_Brief:_ Take every line where the string "from" appears and copy it.

_Recorded data:_
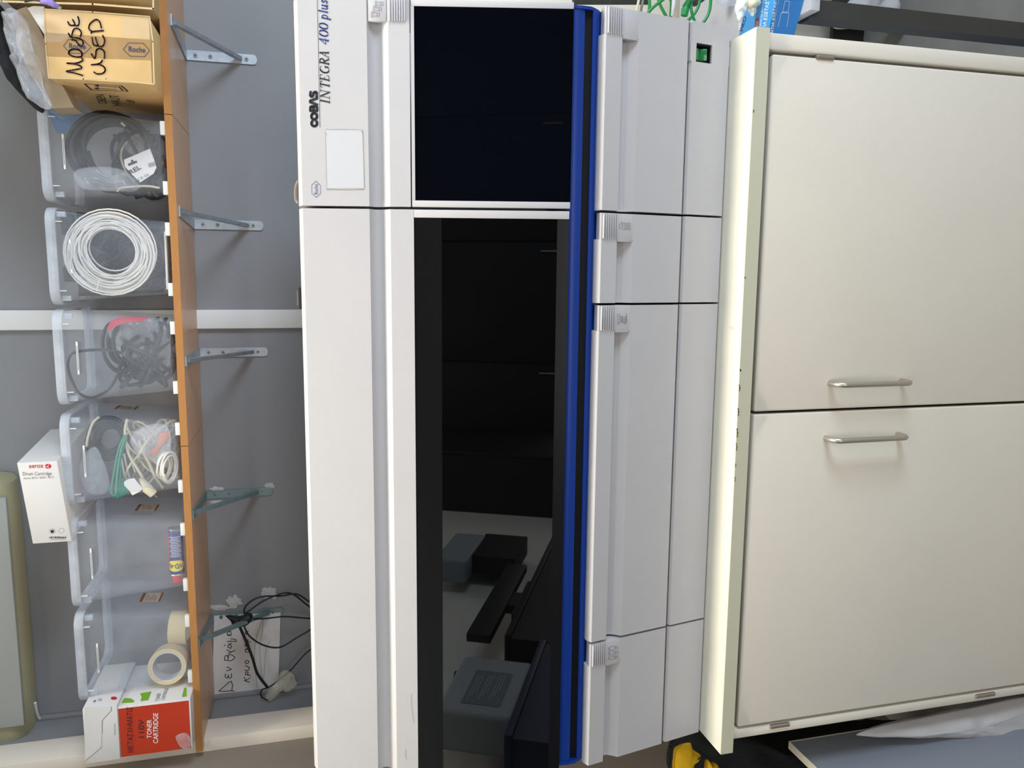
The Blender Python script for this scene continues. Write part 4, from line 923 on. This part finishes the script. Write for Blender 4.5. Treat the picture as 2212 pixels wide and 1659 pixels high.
patch('round_emblem', WS, [(246 + 7 * math.cos(i * PI / 8), 1508.5 + 3.5 * math.sin(i * PI / 8)) for i in range(16)], M_redlogo, wc_, off=.0006)
patch('printed_mark', WS, [(216 + 5 * math.cos(i * PI / 8), 1512 + 3 * math.sin(i * PI / 8)) for i in range(16)], mat('pale_grey_print', (.5, .5, .5), .7), wc_, off=.0006)
patch('printed_mark', WS, [(201, 1516), (205, 1512), (208, 1514), (204, 1518)], M_greytext, wc_, off=.0006)

# ================================================================== NOTE AND CABLES UNDER THE SHELF
wp = YP(2.396)
nt_ = thing('paper_note', wp.on(530, 1420), 'white paper note with Greek handwriting pinned under the shelf', 'note')
ns = slab('sheet', [wp.on(x, y, .0) for x, y in ((463, 1330), (606, 1323), (604, 1400), (602, 1455), (600, 1512), (530, 1516), (457, 1523), (460, 1430))], (0, -.0008, 0), M_paper, nt_)
def nn(*l): return [(400 + x / 3.463, 1180 + y / 3.463) for x, y in l]
def circ(cx, cy, r): return nn(*[(cx + r * math.cos(i * PI / 6), cy + r * .9 * math.sin(i * PI / 6)) for i in range(13)])
ribbon('handwriting', wp, [
    nn((252, 1082), (300, 1040), (345, 1008), (348, 1078), (252, 1082)), nn((348, 1078), (366, 1082)),
    nn((304, 953), (298, 970), (308, 984), (320, 978), (323, 962), (326, 978), (338, 986), (348, 972), (345, 952)), nn((310, 930), (345, 920), (312, 900)),
    nn((295, 850), (345, 855)), nn((295, 850), (298, 822), (316, 815), (322, 845)), nn((322, 845), (325, 812), (348, 812), (372, 832), (345, 855)),
    nn((320, 800), (345, 790), (312, 775)), nn((345, 790), (372, 778)),
    nn((342, 762), (320, 752), (325, 735), (345, 740), (342, 762)), nn((328, 733), (350, 722)), nn((292, 744), (298, 738)),
    nn((315, 712), (350, 708), (378, 712), (380, 698), (340, 690)), nn((318, 642), (314, 656), (322, 668), (330, 655), (336, 668), (345, 660), (343, 642)), nn((320, 640), (342, 636)),
    nn((438, 1003), (482, 1015)), nn((458, 1008), (440, 978)), nn((456, 1000), (484, 985)),
    nn((450, 958), (488, 966)), nn((450, 958), (455, 938), (470, 942), (468, 962)), nn((445, 925), (472, 926), (480, 905), (450, 892)), circ(463, 864, 13),
    circ(462, 780, 13), nn((450, 768), (476, 764)), nn((452, 728), (447, 740), (456, 750), (462, 738), (470, 750), (477, 740), (474, 726)), nn((455, 712), (488, 716)), circ(462, 704, 9),
    circ(460, 650, 10), nn((448, 640), (474, 634))], .0022, M_cblack, ns, off=.0014, sub=2)
ribbon('signature', wp, [nn((540, 1055), (530, 980), (520, 860), (522, 740), (545, 640), (580, 548), (576, 640), (558, 750), (562, 860), (578, 990), (590, 960), (596, 850), (610, 750), (636, 712))], .0011, M_greytext, ns, off=.0014, sub=4)
yb_ = 2.33
def pc(*l): return [P(x, y, Y=Y_) for x, y, Y_ in l]
ca = tube('black_cable', pc((668, 1300, 2.36), (640, 1283, 2.36), (610, 1287, 2.36), (560, 1290, 2.35), (532, 1308, 2.34), (528, 1325, 2.33), (540, 1318, 2.33), (575, 1295, 2.35), (625, 1281, 2.36), (668, 1310, 2.37), (720, 1340, 2.38)), .0026, M_cblack, sub=8, label='thin black cable looping to the right from the tied bracket', cat='cable')
tube('black_cable', pc((545, 1337, 2.32), (575, 1336, 2.34), (615, 1332, 2.35), (668, 1336, 2.36), (720, 1338, 2.36)), .0025, M_cblack, sub=8, label='straight thin black cable leaving the tied bracket', cat='cable')
tube('black_cable', pc((527, 1352, 2.31), (540, 1375, 2.31), (570, 1394, 2.32), (605, 1398, 2.33), (640, 1378, 2.35), (668, 1362, 2.36), (720, 1330, 2.37)), .0025, M_cblack, sub=8, label='thin black cable sagging in an arc across the note', cat='cable')
tube('black_cable', pc((516, 1350, 2.31), (530, 1382, 2.31), (545, 1420, 2.32), (556, 1455, 2.33), (578, 1485, 2.34)), .0042, M_cblack, sub=8, label='thicker black cable hanging across the note to the clear connector', cat='cable')
tube('black_cable', pc((720, 1380, 2.36), (668, 1405, 2.36), (625, 1450, 2.35), (585, 1482, 2.34), (566, 1490, 2.34), (565, 1505, 2.34), (580, 1513, 2.34)), .0022, M_cblack, sub=8, label='thin black cable rising from the analyser to the clear connector', cat='cable')
tube('black_cable', pc((606, 1502, 2.385), (640, 1500, 2.385), (672, 1495, 2.385), (720, 1490, 2.385)), .0018, M_cblack, label='thin black cable along the wall corner below the clear connector', cat='cable')
kn = thing('cable_knot', P(520, 1337, Y=2.31), 'black strap knotted around the left shelf bracket', 'strap')
puff('knot', YP(2.31), [(486, 1330), (500, 1330), (515, 1333), (530, 1328), (540, 1326), (545, 1335), (535, 1347), (518, 1350), (505, 1345), (498, 1338)], .012, M_cblack, kn, seed=41, amp=.4)
tube('strap_end', pc((505, 1343, 2.30), (500, 1355, 2.30), (495, 1364, 2.30)), .003, M_cblack, kn)
cc = thing('gel_connector', P(600, 1485, Y=2.34), 'translucent cable connector hanging below the note', 'connector')
V, F = tubegeo(pc((577, 1511, 2.34), (580, 1508, 2.34), (590, 1495, 2.34), (607, 1478, 2.34), (612, 1470, 2.34)), [.004, .013, .016, .017, .014], 16); mk('capsule', V, F, M_jelly, cc, smooth=True)
puff('bag_end', YP(2.34), [(598, 1475), (606, 1452), (620, 1448), (634, 1458), (638, 1472), (642, 1476), (630, 1490), (612, 1494)], .014, M_jelly, cc, seed=43, amp=.4)

# ================================================================== AIR CONDITIONER
ac = thing('air_conditioner', P(70, 1350, Y=2.25), 'cream wall-mounted air conditioner unit with a white front panel in the top corner', 'air conditioner')
xa = P(60, 1119, Y=2.15).x + .12; xr2 = P(40, 1027, Y=2.33).x; xl2 = P(66, 1598, Y=2.33).x
zb2 = P(76, 1500, Y=2.38).z
prof = [(2.39, zb2), (2.35, zb2 - .002), (2.32, zb2 + .004), (2.30, zb2 + .018), (2.293, zb2 + .04), (2.293, zb2 + .28), (2.39, zb2 + .30)]
cxm = (xr2 + xl2) / 2; hwid = (xr2 - xl2) / 2
V = []; F = []; nP = len(prof); st_ = [(-1, .90, .045), (-.985, .97, .015), (-.95, 1, .003), (-.6, 1, 0), (0, 1, 0), (.6, 1, 0), (.95, 1, .003), (.985, .97, .015), (1, .9, .045)]
for (tt, k, dz_) in st_:
    for (y, z) in prof:
        V.append((cxm + tt * hwid, 2.39 - (2.39 - y) * k, z + (dz_ if z < zb2 + .05 else 0)))
for j in range(len(st_) - 1):
    for i in range(nP): F.append((j * nP + i, j * nP + (i + 1) % nP, (j + 1) * nP + (i + 1) % nP, (j + 1) * nP + i))
F.append(tuple(range(nP))); F.append(tuple((len(st_) - 1) * nP + i for i in range(nP)))
mk('housing', V, F, M_ac, ac, smooth='auto')
pA = P(30, 1073, Y=2.286); pB = P(54, 1565, Y=2.286)
box('front_panel', pB.x, pA.x, 2.280, 2.294, pB.z, pB.z + .26, M_acw, ac, bevel=.003)
tube('drain_hose', [P(76, 1518, Y=2.36), P(79, 1535, Y=2.37), P(84, 1550, Y=2.385), P(92, 1552, Y=2.392)], .004, M_trim, label='short white hose at the corner below the air conditioner', cat='hose')

# ================================================================== RIGHT SIDE: desk, glove box, patch cables
dk = thing('desk', (.95, 1.75, 0), 'grey-white desk with dark legs right of the base cabinet', 'desk')
dA = P(1740, 30, Y=1.5)
dk_x0 = .500; dk_top = .655
box('desk_top', dk_x0 + .03, 1.5, 1.46, 2.05, dk_top - .022, dk_top, M_desk, dk, bevel=.002)
pX0 = P(1990, 62, Y=1.48).x; pX1 = P(1990, 24, Y=1.48).x
box('leg', pX0, pX1, 1.48, 1.4805, .0, dk_top - .022, M_dkpanel, dk); box('leg', pX0, pX1, 1.4805, 1.525, .0, dk_top - .022, M_dkblue, dk)
box('rear_leg', dk_x0 + .19, dk_x0 + .225, 1.96, 2.01, .0, dk_top - .022, M_dkpanel, dk)
box('cross_rail', dk_x0 + .055, 1.5, 2.015, 2.03, .1, .2, M_dkpanel, dk)
gb = thing('glove_box', (.55, 1.62, dk_top), 'bright blue disposable glove box with gloves spilling from it, on the desk', 'box')
gb0 = P(1719, 68, Z=dk_top); gb1 = P(1737, 0, Z=dk_top); u = (gb1 - gb0).normalized(); nb_ = Vector((u.y, -u.x, 0)); nb_ = nb_ if nb_.y < 0 else -nb_
GP = Plane(gb0, nb_); h = GP.on(1661, 58, 0).z - dk_top
e0 = gb0 - u * .03; e1 = gb0 + u * .21; bk = -nb_ * .115; up = Vector((0, 0, h))
gcar = hexa('carton', [e0, e1, e1 + bk, e0 + bk], [e0 + up, e1 + up, e1 + bk + up, e0 + bk + up], M_boxblue, gb, bevel=.0015)
mk('front_panel', [e0 + nb_ * .0006 + Vector((0, 0, .002)), e1 + nb_ * .0006 + Vector((0, 0, .002)), e1 + nb_ * .0006 + up - Vector((0, 0, .002)), e0 + nb_ * .0006 + up - Vector((0, 0, .002))], [(0, 1, 2, 3)], M_boxblue2, gcar)
GT = Plane(e0 + up, (0, 0, 1))
text_on('lettering', 'ΓΑΝΤΙΑ ΕΞΕΤΑΣΤΙΚΑ', GP, (1668, 85), (1679, -22), (1663, 84), M_whiteink, gcar, off=.0012, bold=.015)
text_on('fine_print', 'Non sterile', GP, (1671, 62), (1682, 0), (1669.5, 62), mat('yellow_ink', (.6, .7, .1), .6), gcar, off=.0012)
ribbon('print_frame', GP, [[(1690, 26), (1695, 2), (1705, 3), (1702, 25), (1690, 26)], [(1680, 58), (1687, 27), (1704, 28), (1699, 58)]], .0006, M_whiteink, gcar, off=.0012)
text_on('lettering', 'ΓΑΝΤΙΑ ΕΞΕΤΑΣΤΙΚΑ', GT, (1652, 85), (1665, -22), (1645, 84), M_whiteink, gcar, off=.0006, bold=.015)
text_on('lettering', 'MEDICAL EXAMINATION', GT, (1644.5, 60), (1655, -24), (1641, 60), M_whiteink, gcar, off=.0006)
patch('red_label', GT, [(1630, 60), (1638, 58), (1640, 38), (1632, 40)], mat('dark_red_ink', (.35, .03, .05), .5), gcar, off=.0005)
text_on('lettering', 'GS', GT, (1637, 56), (1638.5, 46), (1633, 56), M_whiteink, gcar, off=.0008)
text_on('lettering', 'PRO', GT, (1604, 68), (1613, 36), (1598, 66), M_navy, gcar, off=.0006, bold=.02)
patch('oval_emblem', GT, [(1598.5 + 3.5 * math.cos(i * PI / 8), 57 + 9 * math.sin(i * PI / 8)) for i in range(16)], M_whiteink, gcar, off=.0006)
GV = YP(1.56)
for q, (poly, m, l, dp_) in enumerate((([(1592, -30), (1618, -30), (1616, 0), (1612, 22), (1602, 43), (1594, 42), (1589, 20), (1591, 0)], M_latexw, 'long white glove hanging from the blue box', .010),
                                  ([(1615, 20), (1622, 12), (1632, 14), (1634, 24), (1628, 34), (1622, 33)], M_latexw, 'small white glove finger at the opening of the blue box', .007),
                                  ([(1616, -15), (1640, -20), (1643, -4), (1638, 12), (1628, 16), (1618, 14), (1614, 4)], M_latex, 'crumpled cream glove in the opening of the blue box', .012))):
    puff('rubber_glove', YP(1.545 - q * .004), poly, dp_, m, seed=51 + q, amp=.35, freq=45, label=l, cat='glove')
puff('clear_cover', YP(1.75), [(1500, -40), (1600, -40), (1592, 8), (1575, 8), (1560, 6), (1545, 2), (1520, 0)], .02, M_wrap, None, seed=61, amp=.5, label='crinkled clear plastic behind the gloves', cat='plastic wrap')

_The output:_
The Blender Python script for this scene continues. Write part 4, from line 923 on. This part finishes the script. Write for Blender 4.5. Treat the picture as 2212 pixels wide and 1659 pixels high.
ca = tube('black_cable', pc((668, 1300, 2.36), (640, 1283, 2.36), (610, 1287, 2.36), (560, 1290, 2.35), (532, 1308, 2.34), (528, 1325, 2.33), (540, 1318, 2.33), (575, 1295, 2.35), (625, 1281, 2.36), (668, 1310, 2.37), (720, 1340, 2.38)), .0026, M_cblack, sub=8, label='thin black cable looping to the right from the tied bracket', cat='cable')
tube('black_cable', pc((720, 1380, 2.36), (668, 1405, 2.36), (625, 1450, 2.35), (585, 1482, 2.34), (566, 1490, 2.34), (565, 1505, 2.34), (580, 1513, 2.34)), .0022, M_cblack, sub=8, label='thin black cable rising from the analyser to the clear connector', cat='cable')
gb = thing('glove_box', (.55, 1.62, dk_top), 'bright blue disposable glove box with gloves spilling from it, on the desk', 'box')
for q, (poly, m, l, dp_) in enumerate((([(1592, -30), (1618, -30), (1616, 0), (1612, 22), (1602, 43), (1594, 42), (1589, 20), (1591, 0)], M_latexw, 'long white glove hanging from the blue box', .010),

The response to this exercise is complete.